Em ação civil pública movida pelo Ministério Público Federal (MPF), a Justiça Federal determinou, em liminar, a suspensão dos efeitos da Portaria Ministerial n. 1.576/2019 e a conclusão por parte da União e da Ancine do Processo Administrativo referente à Chamada Pública BRDE/FSA-PRODAV – TVs Públicas – 2018, segundo as regras do edital.
Ministro da Cidadania, Osmar Terra havia suspendido o edital para a seleção de obras de audiovisual independentes que seriam veiculadas em TVs públicas. O motivo foi a crítica do presidente da República a peças com temáticas LGBTs que estavam entre as selecionadas. Para a Justiça, "os direitos fundamentais a liberdade de expressão, igualdade e não discriminação merecem a tutela do Poder Judiciário, inclusive em caráter liminar".
Na decisão, a Justiça destaca que já foram transferidos ao BNDES e ao BRDE R$ 525.000,00, a título de gestão financeira, "havendo, ainda, o risco de vencimento de novas parcelas, em decorrência da indefinição do certame", concluindo, então, "que a demora na finalização do concurso poderá, também, trazer prejuízos ao erário".
Ministério Público Federal moveu ação civil por Improbidade Administrativa contra ministro da Cidadania e Ancine
No começo deste mês, o MPF ingressou com ação civil contra o ministro da Cidadania Osmar Terra pela prática de ato de improbidade administrativa. A portaria editada pelo ministro foi motivada por discriminação contra projetos com temática relacionada a lésbicas, gays, bissexuais, transexuais e travestis – LGBTs, dentre os quais os documentários "Sexo Reverso", "Transversais", "Afronte" e "Religare Queer", desmerecidos pelo presidente da República em vídeo publicado no dia 15 de agosto de 2019.

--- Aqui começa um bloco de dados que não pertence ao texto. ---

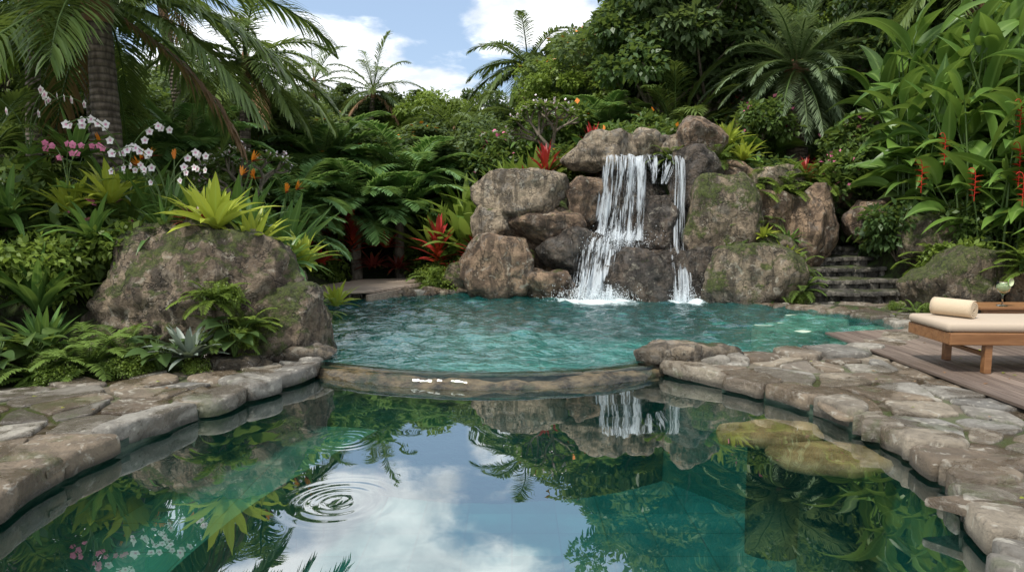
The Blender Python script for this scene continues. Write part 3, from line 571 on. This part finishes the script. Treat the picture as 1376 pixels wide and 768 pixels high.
def mk_fern(seed,nf=16,L=.65,mat='leaf_fern',p0=1.2,p1=.25,dr=1.7,npair=26,ll=.13,lw=.016,trunk=0):
    global rng; rng=np.random.default_rng(seed); mb=MB()
    if trunk: tube(mb,[(0,0,0),(.03,0,trunk*.5),(0,0,trunk)],[.12,.10,.09],10,'bark')
    for i in range(nf): frond(mb,(0,0,trunk),i*2.4+rng.normal(0,.2),p0+(p1-p0)*i/nf+rng.normal(0,.08),L*rng.uniform(.8,1.15),dr,npair,ll*(L/.65),lw*(L/.65),.4,mat,80,45,.05,2,.08,stemw=.006*(1+trunk),jit=.05)
    return mb.mesh('fern')
def rhombs(mb,P,D,L,W,mat,tint,flat=.5):
    N=len(P); D=nrm(D); S=nrm(np.cross(D,UPV*flat+rng.normal(0,.5,(N,3)))); L=L[:,None];W=W[:,None]; Nn=np.cross(S,D)
    V=np.stack([P,P+D*L*.45-S*W+Nn*W*.25,P+D*L-Nn*L*.12,P+D*L*.45+S*W+Nn*W*.25],1).reshape(-1,3)
    A=np.stack([np.c_[tint,np.full(N,x),np.zeros(N)] for x in (0,.5,1,.5)],1).reshape(-1,3); mb.add(V,np.arange(4*N).reshape(-1,4),mat,A)
def clumps(mb,cen,rc,nleaf,leaf,mat,droop=.4,wr=.28,flat=.6):
    n=len(cen); ci=rng.integers(0,n,nleaf); u=nrm(rng.normal(size=(nleaf,3))); rad=rng.random(nleaf)**.35
    P=cen[ci]+u*rad[:,None]*rc[ci][:,None]*np.array([1,1,flat]); ct=rng.random(n)
    D=u*.7+rng.normal(0,.5,(nleaf,3))-UPV*droop; t=np.clip(ct[ci]*.6+rng.random(nleaf)*.4,0,1); l=leaf*rng.uniform(.6,1.3,nleaf); rhombs(mb,P,D,l,l*wr,mat,t,1.2)
def mk_tree(seed,mat,H=6,Rr=2.3,nc=34,nleaf=12000,leaf=.20,flowers=None,lo=.35):
    global rng; rng=np.random.default_rng(seed); mb=MB(); top=np.array([rng.normal(0,.3),rng.normal(0,.3),H*.62]); mid=np.array([rng.normal(0,.2),rng.normal(0,.2),H*.3])
    tr=catmull([(0,0,-.5),mid,top],8,False); tube(mb,tr,np.linspace(.2,.09,len(tr)),9,'bark')
    u=nrm(rng.normal(size=(nc,3))); u[:,2]=u[:,2]*.9+.1; rr=rng.uniform(.45,1.1,nc); cen=np.array([0,0,H*(.5+lo*.5)])+u*rr[:,None]*np.array([Rr,Rr,H*(1-lo)*.48]); rc=rng.uniform(.35,.8,nc)*Rr*.40
    for c in cen[::2]:
        s=tr[int(len(tr)*rng.uniform(.45,.98))]; m_=(s+c)/2+[0,0,-.15]; tube(mb,[s,m_,c],[.06,.04,.012],5,'bark')
    clumps(mb,cen,rc,nleaf,leaf,mat,.35,.3,.7)
    if flowers: clumps(mb,cen+[0,0,.15],rc*1.1,350,.16,flowers,0,.45)
    return mb.mesh('tree')
def mk_shrub(seed,mat,R0=.6,n=2200,leaf=.11,wr=.28,flowers=None,nf=90,fs=.09,nc=14):
    global rng; rng=np.random.default_rng(seed); mb=MB(); u=nrm(rng.normal(size=(nc,3))); u[:,2]=np.abs(u[:,2]); cen=u*rng.uniform(.35,1,nc)[:,None]*R0*np.array([1,1,1.05])+[0,0,R0*.25]; rc=rng.uniform(.3,.55,nc)*R0
    for c in cen[::2]: tube(mb,[(0,0,-.1),c*.5,c],[.02,.014,.006],4,'bark')
    clumps(mb,cen,rc,n,leaf,mat,.3,wr,.8)
    if flowers:
        clumps(mb,cen+[0,0,.04],rc*1.15,nf*4,fs,flowers,-.2,.42)
    return mb.mesh('shrub')
def mk_broad(seed,n=14,L=.45,W=.15,h=.6,mat='leaf_mid'):
    global rng; rng=np.random.default_rng(seed); mb=MB()
    for i in range(n):
        az=i*2.4+rng.normal(0,.2); hh=h*rng.uniform(.4,1.05); out=.35*h*rng.uniform(.4,1.2); tip=np.array([math.cos(az)*out,math.sin(az)*out,hh]); tube(mb,[(0,0,0),tip*[.4,.4,.6],tip],[.012,.01,.007],4,'stem_green')
        strips(mb,tip[None],dirv(np.array([az]),np.array([rng.uniform(-.2,.5)])),L*rng.uniform(.7,1.1),W,1.0,6,[.45,.95,1,.88,.65,.35,.02],mat,.2,rng.normal(0,.3,1))
    return mb.mesh('broadleaf_plant')
def mk_heliconia(seed,ns=18,H=3.0,spread=.55,flowers=0):
    global rng; rng=np.random.default_rng(seed); mb=MB()
    for i in range(ns):
        az=rng.uniform(0,6.28); r=spread*.6*rng.random()**.5; b0=np.array([math.cos(az)*r,math.sin(az)*r,0]); hh=H*rng.uniform(.45,1); out=rng.uniform(.1,.45)*spread*1.5; top=b0+[math.cos(az)*out,math.sin(az)*out,hh]
        pts=catmull([b0,(b0+top)/2+[0,0,.05*hh]-np.array([math.cos(az),math.sin(az),0])*out*.2,top],6,False); tube(mb,pts,np.linspace(.024,.010,len(pts)),6,'stem_green')
        nl=rng.integers(5,8); pa=rng.uniform(0,3.14)
        for k in range(nl):
            t=.35+.65*k/(nl-1); p=pts[int(t*(len(pts)-1))]; a2=pa+(k%2)*math.pi+rng.normal(0,.4); pt=.3+.95*k/nl+rng.normal(0,.18); Ls=rng.uniform(.6,1.15)
            d=dirv(np.array(a2),np.array(pt)); pe=p+d*.15; tube(mb,[p,pe],[.01,.008],4,'stem_green')
            strips(mb,pe[None],d[None],Ls,.135*rng.uniform(.75,1.25),rng.uniform(.7,1.9),10,[.3,.68,.9,1,.98,.9,.78,.6,.4,.2,.01],'leaf_banana',rng.uniform(.15,.55),rng.normal(0,.7,1))
    return mb.mesh('heliconia_plant')
def mk_helflower(seed,n=9):
    global rng; rng=np.random.default_rng(seed); mb=MB(); pts=np.array([(0,0,0),(.06,0,.05),(.13,0,0),(.16,0,-.2),(.16,0,-.75)]); pts=catmull(pts,6,False); tube(mb,pts,.008,5,'petal_red')
    for i in range(n):
        z=-.12-i*.065; s=1 if i%2 else -1; strips(mb,np.array([[.16,0,z]]),np.array([[s*.8,.1,.35]]),.20-.009*i,.04,.4,4,[.8,1,.8,.45,.03],'petal_red',.7,0,[rng.random()])
    return mb.mesh('heliconia_flower')
def mk_bop(seed):
    global rng; rng=np.random.default_rng(seed); mb=rosette(22,1.15,.065,1.45,.75,.55,'leaf_strap',seed,6,[.25,.5,.85,1,.9,.55,.03],.25)
    for i in range(3):
        az=rng.uniform(0,6.28); top=np.array([math.cos(az)*.3,math.sin(az)*.3,rng.uniform(.85,1.1)]); tube(mb,[(0,0,0),top*[.4,.4,.6],top],[.012,.01,.008],5,'stem_green')
        strips(mb,top[None],dirv(np.array([az]),np.array([.15])),.18,.02,.1,4,[1,1,.7,.4,.02],'leaf_maroon',.9)
        strips(mb,np.repeat(top[None],5,0),dirv(az+rng.normal(0,.35,5),rng.uniform(.5,1.4,5)),.13,.016,0,4,[.5,1,1,.6,.02],'petal_orange',.4)
    return mb.mesh('bird_of_paradise_plant')
def mk_orchid(seed,mat='petal_white'):
    global rng; rng=np.random.default_rng(seed); mb=rosette(9,.28,.03,.9,.2,.9,'leaf_strap',seed)
    for sidx in range(3):
        az=rng.uniform(0,6.28); pts=catmull([(0,0,0),(math.cos(az)*.08,math.sin(az)*.08,.35),(math.cos(az)*.3,math.sin(az)*.3,.55),(math.cos(az)*.5,math.sin(az)*.5,.48)],6,False); tube(mb,pts,.005,4,'stem_green')
        for k in range(5):
            p=pts[8+k*2 if 8+k*2<len(pts) else -1]+rng.normal(0,.03,3); fz=nrm(np.array([rng.normal(0,.3)+.2,-1,.1])); a=nrm(np.cross(fz,UPV)); c_=np.cross(a,fz)
            for j in range(5):
                an=j*1.2566+.3; d=a*math.cos(an)+c_*math.sin(an)+fz*.2; strips(mb,p[None],d[None],.042,.019,0,3,[.4,1,.85,.1],mat,.1,0,[rng.random()],S=nrm(np.cross(d,fz))[None])
    return mb.mesh('orchid_plant')
def mk_frangipani(seed):
    global rng; rng=np.random.default_rng(seed); mb=MB(); tips=[]
    def br(p,d,l,r,dep):
        q=p+d*l; tube(mb,[p,(p+q)/2+rng.normal(0,.02,3),q],[r,r*.85,r*.75],6,'bark')
        if dep==0: tips.append((q,d)); return
        for k in range(3): br(q,nrm(d+rng.normal(0,.55,3)+[0,0,.15]),l*.75,r*.72,dep-1)
    br(np.zeros(3),np.array([0,0,1.]),.6,.06,3)
    for q,d in tips:
        n=9; az=rng.uniform(0,6.28,n); strips(mb,np.repeat(q[None],n,0),dirv(az,rng.uniform(-.1,.8,n)),.26,.04,.7,4,[.4,.9,1,.7,.03],'leaf_mid')
        if rng.random()<.6:
            m_=14; strips(mb,q[None]+rng.normal(0,.05,(m_,3))+[0,0,.06],nrm(rng.normal(size=(m_,3))+[0,0,.6]),.06,.022,0,2,[.4,1,.3],'petal_white',.2)
    return mb.mesh('frangipani_tree')
LIB={}
LIB['brom_g']=rosette(26,.6,.038,1.35,.15,1.2,'leaf_strap',1).mesh('bromeliad')
LIB['brom_lime']=rosette(30,.62,.05,1.45,.35,.9,'leaf_lime',2,6,[.45,.75,1,1,.85,.5,.03],.3).mesh('birds_nest_fern')
LIB['brom_red']=rosette(26,.42,.034,1.4,.2,.8,'leaf_red',3).mesh('red_bromeliad')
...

Os fatos narrados na ação do MPF constam de inquérito civil com mais de 900 páginas, instaurado para investigar a prática de eventual censura e discriminação na suspensão da Chamada Pública BRDE/FSA/Prodav – TVs Públicas 2018, voltado à "seleção, em regime de concurso público, de projetos de produção independente de obras audiovisuais seriadas brasileiras, com destinação inicial para os canais dos segmentos comunitário, universitário, e legislativo e emissoras que exploram o serviço de radiodifusão pública e televisão educativa".
Coordenado pela Ancine, o concurso foi iniciado em março de 2018 e, em agosto de 2019, quando foi editada a portaria ministerial, estava em sua fase final. Contemplava projetos variados, agrupados em catorze blocos temáticos ("Livre", "Ficção-Profissão", "Ficção-Histórica", "Sociedade e Meio Ambiente", "Raça e Religião", "Diversidade de Gênero", "Sexualidade", "Biográfico", "Manifestações Culturais", "Qualidade de Vida", "Jovem", "Documentário Infantil", "Animação Infantil" e "Animação Infanto-Juvenil").
Consta do processo administrativo do concurso que 801 propostas estavam inscritas. Na fase de avaliação, 613 propostas passaram pela análise de 121 pareceristas selecionados por meio de edital público. Conforme as regras do edital, foram classificados os cinco projetos com melhor pontuação para cada bloco temático/região, totalizando 289 produções.
Para o MPF, o verdadeiro motivo da suspensão foi impedir que os projetos mencionados pela Presidência da República sagrassem-se vencedores. Como não havia meio legal de impedir que somente os quatro projetos fossem excluídos do concurso em sua fase final, a "solução" encontrada foi a de sacrificar todo o processo. Como registra a ação, além do dano aos cofres públicos causado pela suspensão do concurso, "a discriminação contra pessoas LGBT promovida ou referendada por agentes públicos constitui grave ofensa aos princípios administrativos da honestidade, imparcialidade, legalidade e lealdade as instituições".
A ação lembra que em junho de 2019 o Supremo Tribunal Federal, no julgamento da ADO 26/DF, afirmou expressamente que "os homossexuais, os transgêneros e demais integrantes do grupo LGBT têm a prerrogativa, como pessoas livres e iguais em dignidade e direitos, de receber a igual proteção das leis e do sistema político-jurídico instituído pela Constituição da República, mostrando-se arbitrário e inaceitável qualquer estatuto que exclua, que discrimine, que fomente a intolerância, que estimule o desrespeito e que desiguale as pessoas em razão de sua orientação sexual ou de sua identidade de gênero. (...) O Estado não pode adotar medidas nem formular prescrições normativas que provoquem, por efeito de seu conteúdo discriminatório, a exclusão jurídica de grupos minoritários que integram a comunhão nacional".